Christine Mulligan, art teacher at Kennedy School, and Rosemary Sloggatt, art teacher at Saddle Rock School, were co-presenters at the National Art Education Association (NAEA) Convention, held in New York, at the beginning of March. Their lecture presentation was titled, "Constructing Curriculum: Materials-based Best Practices for New Elementary Teachers." Ms. Sloggatt explained that she and Dr. Mulligan "decided to develop a workshop based on our experiences during last years' NAEA Convention. We felt that there could be more workshops that offered opportunities for new teachers to explore the richness of creating curriculum founded on the philosophy that all art stems from experiences with materials. As teachers with more than 30 years combined teaching experience, we wanted to share our pedagogical practice with our colleagues new to the field of art education." Their presentation showed teachers how to create and offer exciting and successful standard-based lessons rooted in their curriculum experiences with materials. The competition to present at this year's NAEA Convention was intense with a record number of applications (2,263) received. After a blind peer review and selection process, only 35 percent of submitted projects were accepted, with "Constructing Curriculum" among them.

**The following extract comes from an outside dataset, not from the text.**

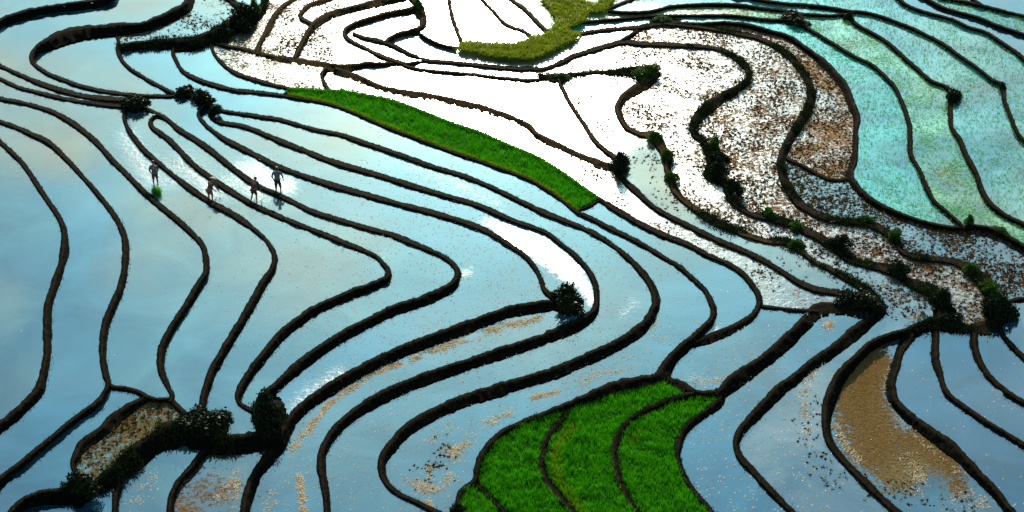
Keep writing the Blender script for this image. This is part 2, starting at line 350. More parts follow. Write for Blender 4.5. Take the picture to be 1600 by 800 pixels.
gx = X0 + (np.arange(NX) + .5) * CELL
gy = Y0 + (np.arange(NY) + .5) * CELL
GX, GY = np.meshgrid(gx, gy)
block = np.zeros((NY, NX), bool)
PATHS = {}
for k, (drop, side, lab, pts) in BANKS.items():
    S, u = smooth(extend(pts), 1.2)
    PATHS[k] = S
    hw = np.where(S[:, 2] > 14, S[:, 2] * 0.26, np.maximum(S[:, 2] * 0.15, 1.35))
    for (x, y, _), h in zip(S, hw):
        i0, i1 = int((x - h - X0) / CELL), int((x + h - X0) / CELL) + 1
        j0, j1 = int((y - h - Y0) / CELL), int((y + h - Y0) / CELL) + 1
        if i1 < 0 or j1 < 0 or i0 >= NX or j0 >= NY:
            continue
        i0, j0 = max(i0, 0), max(j0, 0)
        sub = (GX[j0:j1, i0:i1] - x) ** 2 + (GY[j0:j1, i0:i1] - y) ** 2 <= (h + .6) ** 2
        block[j0:j1, i0:i1] |= sub
grass = inside(GX, GY, GRASS_POLY) & ~inside(GX, GY, WHITE_NOTCH)
block |= inside(GX, GY, [(x, y) for x, y in GRASS_POLY]) & ~inside(GX, GY, WHITE_NOTCH)

# earth mounds that carry the shrubs and tie banks together: centre, radii, height (m)
MOUNDS = {
 'S1': (210, 163, 19, 14, .35), 'S2a': (290, 147, 15, 9, .3), 'S2b': (318, 157, 17, 9, .35), 'S2c': (333, 172, 8, 9, .2),
 'S': (886, 474, 27, 15, .35), 'S3': (320, 668, 38, 20, .4), 'S4': (420, 648, 28, 33, .5), 'S5': (128, 760, 22, 20, .4),
 'S3b': (316, 692, 20, 10, .2), 'S4b': (426, 680, 24, 14, .3),
 'S6': (968, 260, 13, 9, .3), 'S7': (1240, 35, 20, 5, .25), 'S8': (1489, 152, 11, 8, .25), 'Sb': (717, 800, 15, 9, .25),
 'R1': (1355, 478, 30, 10, .3), 'R2': (1477, 492, 20, 16, .35), 'R3': (1560, 488, 20, 22, .4), 'R4': (1430, 516, 14, 6, .2),
}
for cx, cy, rx, ry, h in MOUNDS.values():
    block |= ((GX - cx) / rx) ** 2 + ((GY - cy) / ry) ** 2 <= 1.

# connected regions (row runs + union find)
label = np.zeros((NY, NX), np.int32)
parent = [0]
def find(a):
    while parent[a] != a:
        parent[a] = parent[parent[a]]
        a = parent[a]
    return a
prev = []
for j in range(NY):
    row = ~block[j]
    e = np.flatnonzero(np.diff(np.concatenate([[0], row.astype(np.int8), [0]])))
    cur = []
    pi = 0
    for a, b in zip(e[::2], e[1::2]):
        lb = 0
        for (pa, pb, pl) in prev:
            if pa < b and pb > a:
                r = find(pl)
                if not lb:
                    lb = r
                elif r != find(lb):
                    parent[r] = find(lb)
        if not lb:
            parent.append(len(parent))
            lb = len(parent) - 1
        cur.append((a, b, lb))
        label[j, a:b] = lb
    prev = cur
root = np.array([find(i) for i in range(len(parent))])
label = root[label]
ids, inv, cnt = np.unique(label, return_inverse=True, return_counts=True)
keep = (cnt > 14) & (ids != 0)
newid = np.zeros(len(ids), np.int32)
newid[keep] = np.arange(1, keep.sum() + 1)
label = newid[inv].reshape(NY, NX)
NREG = int(keep.sum())

def at(x, y):
    i = int((x - X0) / CELL); j = int((y - Y0) / CELL)
    return label[min(max(j, 0), NY - 1), min(max(i, 0), NX - 1)]

# ------------------------------------------------------------------ water levels from the drops across the banks
rowsA, rowsB = [], []
SIDE = {}
for k, (drop, side, lab, pts) in BANKS.items():
    S = PATHS[k]
    T = np.gradient(S[:, :2], axis=0)
    T /= np.hypot(T[:, 0], T[:, 1])[:, None] + 1e-9
    Nn = np.stack([-T[:, 1], T[:, 0]], -1)                # right-hand side in the picture
    lr = []
    for i in range(0, len(S)):
        off = S[i, 2] * 0.5 + 3.5
        if not (X0 + 8 < S[i, 0] < X1 - 8 and Y0 + 8 < S[i, 1] < Y1 - 8):
            lr.append((0, 0)); continue
        a = at(*(S[i, :2] + Nn[i] * off)); b = at(*(S[i, :2] - Nn[i] * off))
        lr.append((a, b))
        if a and b and a != b and i % 6 == 0:
            rowsA.append((a, b)); rowsB.append(-drop * side)   # level(right) - level(left)
    SIDE[k] = (np.array(lr), Nn)
A = np.zeros((len(rowsA) + NREG, NREG + 1)); bb = np.zeros(len(rowsA) + NREG)
for i, ((a, b), d) in enumerate(zip(rowsA, rowsB)):
    A[i, a] = 1; A[i, b] = -1; bb[i] = d
for r in range(1, NREG + 1):
    A[len(rowsA) + r - 1, r] = 0.25
LEVEL = np.linalg.lstsq(A, bb, rcond=None)[0]
LEVEL[0] = 0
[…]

A Personal Holocaust Story

Holocaust

Last year, and again this year, South Middle School sixth-graders learned about the Holocaust in a very personal way--from a survivor. Eric Lipetz, father-in-law of South Middle science teacher Melissa Lipetz, told his story to the students about how he and his family escaped the Holocaust. As the Nazis began to gather Jews from Belgium, the ordeal began for the Lipetz family. Mr. Lipetz's father knew his family had to flee, but to get the necessary funds to do so, he had to risk passing Germans in the bank where he went to get diamonds out of his safety deposit box. The family tried to come to America, but was turned away because the "Jewish quota" had already been met. The family spent a few years in the Philippines where a Japanese soldier took the part of Mr. Lipetz and his brother after a Nazi reprimanded them for playing and making noise outside his house. While traveling on a train, one of Mr. Lipetz's brothers accidentally kicked a man, setting off a hidden radio revealing that the man was a German spy. Sixth-graders at South Middle read the historical-fiction novel, The Devil's Arithmetic, about a young Jewish girl from New York who is transported back in time to World War II and ends up in a concentration camp. A sixth-grader who heard Mr. Lipetz's talk commented, "Some of my ancestors survived the Holocaust and all I've ever heard are concentration camp stories. I've never heard this type of story of escape and moving to different places and meeting soldiers. It's not your average Holocaust story." One student said, "I realize how lucky I am that I am safe and everyone else is safe in this generation." Another student commented on how Mr. Lipetz did not become bitter from his experience: "I found it very surprising that he didn't loose his emotions. You would think that after going through all that, he would become emotionless. Instead, it probably gave him more."
In thanking Mr. Lipetz for sharing his story, a student said, "It takes a lot of courage to talk about a period in your life that is so emotional. So I want to say, 'thank you, thank you,' one more time."